- THE PROBLEM -
Set down the listing below verbatim, but only from its first line through the line containing "sc.camera = cam".

[Stored data entries]

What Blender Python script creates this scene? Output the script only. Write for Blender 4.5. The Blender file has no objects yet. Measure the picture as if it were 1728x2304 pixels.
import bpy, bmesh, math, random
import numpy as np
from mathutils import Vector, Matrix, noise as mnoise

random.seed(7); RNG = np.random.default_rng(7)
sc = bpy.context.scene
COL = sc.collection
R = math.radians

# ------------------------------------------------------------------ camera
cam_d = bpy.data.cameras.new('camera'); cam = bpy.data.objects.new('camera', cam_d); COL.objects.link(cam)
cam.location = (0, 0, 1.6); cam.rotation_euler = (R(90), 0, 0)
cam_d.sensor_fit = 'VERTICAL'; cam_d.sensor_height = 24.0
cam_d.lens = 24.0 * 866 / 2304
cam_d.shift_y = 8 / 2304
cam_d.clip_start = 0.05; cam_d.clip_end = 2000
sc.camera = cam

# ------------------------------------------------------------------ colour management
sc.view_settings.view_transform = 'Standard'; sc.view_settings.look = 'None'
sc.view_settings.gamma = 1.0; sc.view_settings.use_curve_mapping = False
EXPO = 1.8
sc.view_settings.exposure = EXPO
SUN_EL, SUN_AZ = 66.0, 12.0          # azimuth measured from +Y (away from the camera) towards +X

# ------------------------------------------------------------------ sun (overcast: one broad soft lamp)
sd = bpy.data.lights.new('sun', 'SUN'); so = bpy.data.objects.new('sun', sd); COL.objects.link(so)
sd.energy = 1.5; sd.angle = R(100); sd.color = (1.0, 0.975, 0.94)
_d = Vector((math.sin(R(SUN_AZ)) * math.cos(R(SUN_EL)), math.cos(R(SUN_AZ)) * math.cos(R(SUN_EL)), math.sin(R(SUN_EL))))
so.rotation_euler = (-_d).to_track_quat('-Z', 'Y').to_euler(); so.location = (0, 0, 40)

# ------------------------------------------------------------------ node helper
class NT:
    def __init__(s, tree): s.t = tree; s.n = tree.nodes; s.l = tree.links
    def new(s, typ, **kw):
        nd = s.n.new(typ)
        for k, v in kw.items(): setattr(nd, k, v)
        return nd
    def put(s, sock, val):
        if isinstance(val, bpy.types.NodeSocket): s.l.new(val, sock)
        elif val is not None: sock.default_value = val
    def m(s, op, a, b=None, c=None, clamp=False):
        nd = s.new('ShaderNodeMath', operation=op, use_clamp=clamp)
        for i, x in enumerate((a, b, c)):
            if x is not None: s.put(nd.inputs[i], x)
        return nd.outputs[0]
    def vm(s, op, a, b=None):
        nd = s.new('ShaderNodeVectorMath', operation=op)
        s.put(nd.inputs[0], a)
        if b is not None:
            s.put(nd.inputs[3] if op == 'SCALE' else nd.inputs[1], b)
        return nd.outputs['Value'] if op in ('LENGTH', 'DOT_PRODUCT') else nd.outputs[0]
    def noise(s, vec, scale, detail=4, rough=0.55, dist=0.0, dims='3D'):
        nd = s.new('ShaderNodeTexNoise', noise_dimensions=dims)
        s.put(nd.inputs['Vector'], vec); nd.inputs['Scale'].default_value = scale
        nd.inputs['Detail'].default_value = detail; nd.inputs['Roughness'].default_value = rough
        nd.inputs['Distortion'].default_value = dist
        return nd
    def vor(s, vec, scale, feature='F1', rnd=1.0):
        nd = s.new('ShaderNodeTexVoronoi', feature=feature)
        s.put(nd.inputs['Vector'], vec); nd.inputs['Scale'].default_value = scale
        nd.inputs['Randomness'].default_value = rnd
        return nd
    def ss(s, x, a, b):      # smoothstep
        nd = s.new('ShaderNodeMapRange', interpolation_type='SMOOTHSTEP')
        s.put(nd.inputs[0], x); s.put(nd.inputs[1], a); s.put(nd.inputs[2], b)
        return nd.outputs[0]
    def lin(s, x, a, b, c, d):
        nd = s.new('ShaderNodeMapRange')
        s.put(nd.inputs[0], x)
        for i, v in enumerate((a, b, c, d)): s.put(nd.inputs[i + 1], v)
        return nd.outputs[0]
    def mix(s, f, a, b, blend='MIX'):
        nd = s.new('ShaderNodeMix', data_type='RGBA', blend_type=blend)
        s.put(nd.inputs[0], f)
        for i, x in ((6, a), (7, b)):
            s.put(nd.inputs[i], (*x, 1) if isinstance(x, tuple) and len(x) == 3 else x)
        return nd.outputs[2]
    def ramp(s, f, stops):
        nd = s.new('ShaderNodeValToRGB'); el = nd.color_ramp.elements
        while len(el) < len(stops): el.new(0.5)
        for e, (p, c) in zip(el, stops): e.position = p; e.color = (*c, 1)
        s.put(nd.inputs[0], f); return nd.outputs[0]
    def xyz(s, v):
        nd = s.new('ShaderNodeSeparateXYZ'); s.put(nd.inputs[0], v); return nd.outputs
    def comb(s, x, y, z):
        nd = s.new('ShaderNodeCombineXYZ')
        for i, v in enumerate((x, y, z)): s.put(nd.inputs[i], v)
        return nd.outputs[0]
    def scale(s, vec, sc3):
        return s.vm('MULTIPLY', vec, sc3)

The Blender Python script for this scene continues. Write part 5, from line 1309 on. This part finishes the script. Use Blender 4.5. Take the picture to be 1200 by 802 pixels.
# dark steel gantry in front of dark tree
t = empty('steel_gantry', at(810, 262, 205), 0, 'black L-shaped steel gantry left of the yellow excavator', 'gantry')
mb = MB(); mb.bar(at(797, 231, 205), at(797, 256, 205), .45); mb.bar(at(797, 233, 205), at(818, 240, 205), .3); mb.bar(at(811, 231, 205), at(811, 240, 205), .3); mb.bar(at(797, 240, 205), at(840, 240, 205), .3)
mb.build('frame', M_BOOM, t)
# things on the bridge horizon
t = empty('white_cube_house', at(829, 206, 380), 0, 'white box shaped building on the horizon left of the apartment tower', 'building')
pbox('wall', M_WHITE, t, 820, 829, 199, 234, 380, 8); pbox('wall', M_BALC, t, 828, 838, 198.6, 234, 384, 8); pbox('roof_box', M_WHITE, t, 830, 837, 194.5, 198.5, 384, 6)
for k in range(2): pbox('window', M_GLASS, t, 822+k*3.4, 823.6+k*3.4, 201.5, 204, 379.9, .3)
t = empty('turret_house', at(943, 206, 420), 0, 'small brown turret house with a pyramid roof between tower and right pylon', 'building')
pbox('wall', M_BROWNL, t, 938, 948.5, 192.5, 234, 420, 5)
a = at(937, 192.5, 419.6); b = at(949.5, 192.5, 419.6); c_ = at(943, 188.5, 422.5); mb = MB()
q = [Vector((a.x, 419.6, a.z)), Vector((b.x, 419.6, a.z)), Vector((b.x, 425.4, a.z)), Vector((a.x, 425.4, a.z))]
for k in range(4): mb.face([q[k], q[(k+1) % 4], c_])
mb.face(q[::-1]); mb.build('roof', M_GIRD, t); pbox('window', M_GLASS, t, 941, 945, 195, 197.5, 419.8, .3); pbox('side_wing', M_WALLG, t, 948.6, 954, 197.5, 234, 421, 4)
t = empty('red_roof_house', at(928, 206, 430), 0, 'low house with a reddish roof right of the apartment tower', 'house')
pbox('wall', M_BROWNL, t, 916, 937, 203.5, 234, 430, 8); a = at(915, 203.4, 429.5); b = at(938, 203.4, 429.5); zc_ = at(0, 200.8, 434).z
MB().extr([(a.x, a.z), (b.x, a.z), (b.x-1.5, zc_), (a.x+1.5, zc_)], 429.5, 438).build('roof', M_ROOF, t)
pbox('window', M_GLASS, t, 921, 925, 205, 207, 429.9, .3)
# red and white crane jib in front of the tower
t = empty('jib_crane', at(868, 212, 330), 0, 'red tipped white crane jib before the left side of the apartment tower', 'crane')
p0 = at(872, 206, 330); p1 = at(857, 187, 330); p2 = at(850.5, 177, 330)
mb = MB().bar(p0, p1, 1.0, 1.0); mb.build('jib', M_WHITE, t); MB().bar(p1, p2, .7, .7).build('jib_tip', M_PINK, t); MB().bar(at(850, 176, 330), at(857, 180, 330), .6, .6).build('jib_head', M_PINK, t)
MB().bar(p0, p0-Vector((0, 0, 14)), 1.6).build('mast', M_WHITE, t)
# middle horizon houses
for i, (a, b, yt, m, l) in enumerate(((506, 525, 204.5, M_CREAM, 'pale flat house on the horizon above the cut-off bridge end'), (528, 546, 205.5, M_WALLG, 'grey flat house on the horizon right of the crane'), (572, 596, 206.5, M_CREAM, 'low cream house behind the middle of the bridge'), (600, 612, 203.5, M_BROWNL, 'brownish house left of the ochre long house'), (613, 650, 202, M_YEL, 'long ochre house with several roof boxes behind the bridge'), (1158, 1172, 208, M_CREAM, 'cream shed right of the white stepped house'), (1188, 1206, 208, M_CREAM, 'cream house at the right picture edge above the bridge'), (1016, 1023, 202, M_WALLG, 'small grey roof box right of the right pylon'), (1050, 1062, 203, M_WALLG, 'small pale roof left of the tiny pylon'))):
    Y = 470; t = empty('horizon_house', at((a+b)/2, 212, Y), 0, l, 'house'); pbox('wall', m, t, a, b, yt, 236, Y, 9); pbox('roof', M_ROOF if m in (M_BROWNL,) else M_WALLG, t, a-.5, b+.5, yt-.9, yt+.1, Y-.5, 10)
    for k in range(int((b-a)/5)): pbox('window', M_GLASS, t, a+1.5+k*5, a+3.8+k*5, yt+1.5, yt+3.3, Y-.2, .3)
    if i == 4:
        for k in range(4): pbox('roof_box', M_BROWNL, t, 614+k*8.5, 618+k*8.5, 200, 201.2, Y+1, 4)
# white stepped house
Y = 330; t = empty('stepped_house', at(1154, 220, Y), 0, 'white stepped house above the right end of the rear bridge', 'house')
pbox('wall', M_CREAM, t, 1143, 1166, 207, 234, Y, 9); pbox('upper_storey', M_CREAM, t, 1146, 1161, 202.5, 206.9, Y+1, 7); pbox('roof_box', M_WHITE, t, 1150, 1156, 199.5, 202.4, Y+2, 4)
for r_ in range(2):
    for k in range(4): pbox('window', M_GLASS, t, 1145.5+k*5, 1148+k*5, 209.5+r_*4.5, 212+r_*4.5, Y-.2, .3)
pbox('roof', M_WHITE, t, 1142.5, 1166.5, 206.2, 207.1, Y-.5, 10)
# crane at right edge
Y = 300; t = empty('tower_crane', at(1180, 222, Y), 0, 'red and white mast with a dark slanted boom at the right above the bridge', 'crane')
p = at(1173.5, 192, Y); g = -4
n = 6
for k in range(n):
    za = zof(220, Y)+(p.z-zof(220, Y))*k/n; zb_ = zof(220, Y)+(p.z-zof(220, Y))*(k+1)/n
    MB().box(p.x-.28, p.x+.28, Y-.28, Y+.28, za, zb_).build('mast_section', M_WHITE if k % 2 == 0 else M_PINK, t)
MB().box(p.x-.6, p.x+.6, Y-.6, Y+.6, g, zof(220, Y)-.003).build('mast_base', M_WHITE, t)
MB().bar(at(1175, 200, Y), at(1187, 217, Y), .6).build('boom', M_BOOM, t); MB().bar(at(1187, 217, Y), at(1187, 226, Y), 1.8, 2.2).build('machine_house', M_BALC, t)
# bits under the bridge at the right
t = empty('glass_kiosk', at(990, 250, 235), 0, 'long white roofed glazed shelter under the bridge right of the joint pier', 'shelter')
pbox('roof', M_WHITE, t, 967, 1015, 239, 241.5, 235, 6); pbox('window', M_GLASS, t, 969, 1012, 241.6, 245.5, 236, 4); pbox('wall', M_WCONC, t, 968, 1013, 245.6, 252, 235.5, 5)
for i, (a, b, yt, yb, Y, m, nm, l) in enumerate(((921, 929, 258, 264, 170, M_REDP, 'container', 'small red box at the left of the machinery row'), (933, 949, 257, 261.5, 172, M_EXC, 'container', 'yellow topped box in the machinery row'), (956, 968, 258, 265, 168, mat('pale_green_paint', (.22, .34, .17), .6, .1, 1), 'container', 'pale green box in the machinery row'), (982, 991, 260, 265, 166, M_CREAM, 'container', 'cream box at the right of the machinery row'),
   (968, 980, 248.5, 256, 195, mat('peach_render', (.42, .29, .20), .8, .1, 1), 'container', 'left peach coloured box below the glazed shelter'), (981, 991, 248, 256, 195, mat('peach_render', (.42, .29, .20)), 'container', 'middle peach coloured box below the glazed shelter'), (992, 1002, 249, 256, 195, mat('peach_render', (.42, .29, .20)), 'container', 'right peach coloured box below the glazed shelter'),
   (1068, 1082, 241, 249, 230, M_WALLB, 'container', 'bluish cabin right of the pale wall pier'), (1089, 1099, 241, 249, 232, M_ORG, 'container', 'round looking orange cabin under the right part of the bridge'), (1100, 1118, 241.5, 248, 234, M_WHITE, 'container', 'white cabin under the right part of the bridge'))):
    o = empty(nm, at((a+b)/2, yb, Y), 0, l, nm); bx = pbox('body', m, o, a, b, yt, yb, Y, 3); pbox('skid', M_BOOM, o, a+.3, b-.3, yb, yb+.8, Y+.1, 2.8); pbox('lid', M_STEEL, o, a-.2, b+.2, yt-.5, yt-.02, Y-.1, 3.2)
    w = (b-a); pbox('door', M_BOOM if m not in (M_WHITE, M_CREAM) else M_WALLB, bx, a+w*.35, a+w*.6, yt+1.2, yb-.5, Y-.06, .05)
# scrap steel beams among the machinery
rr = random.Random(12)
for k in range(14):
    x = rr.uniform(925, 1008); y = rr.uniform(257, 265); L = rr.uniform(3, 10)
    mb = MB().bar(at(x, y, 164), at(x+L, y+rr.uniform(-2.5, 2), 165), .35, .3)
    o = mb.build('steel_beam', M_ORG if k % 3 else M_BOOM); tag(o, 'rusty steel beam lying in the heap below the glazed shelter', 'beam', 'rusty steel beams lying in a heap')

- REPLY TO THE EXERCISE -
What Blender Python script creates this scene? Output the script only. Write for Blender 4.5. The Blender file has no objects yet. Measure the picture as if it were 1728x2304 pixels.
import bpy, bmesh, math, random
import numpy as np
from mathutils import Vector, Matrix, noise as mnoise

random.seed(7); RNG = np.random.default_rng(7)
sc = bpy.context.scene
COL = sc.collection
R = math.radians

# ------------------------------------------------------------------ camera
cam_d = bpy.data.cameras.new('camera'); cam = bpy.data.objects.new('camera', cam_d); COL.objects.link(cam)
cam.location = (0, 0, 1.6); cam.rotation_euler = (R(90), 0, 0)
cam_d.sensor_fit = 'VERTICAL'; cam_d.sensor_height = 24.0
cam_d.lens = 24.0 * 866 / 2304
cam_d.shift_y = 8 / 2304
cam_d.clip_start = 0.05; cam_d.clip_end = 2000
sc.camera = cam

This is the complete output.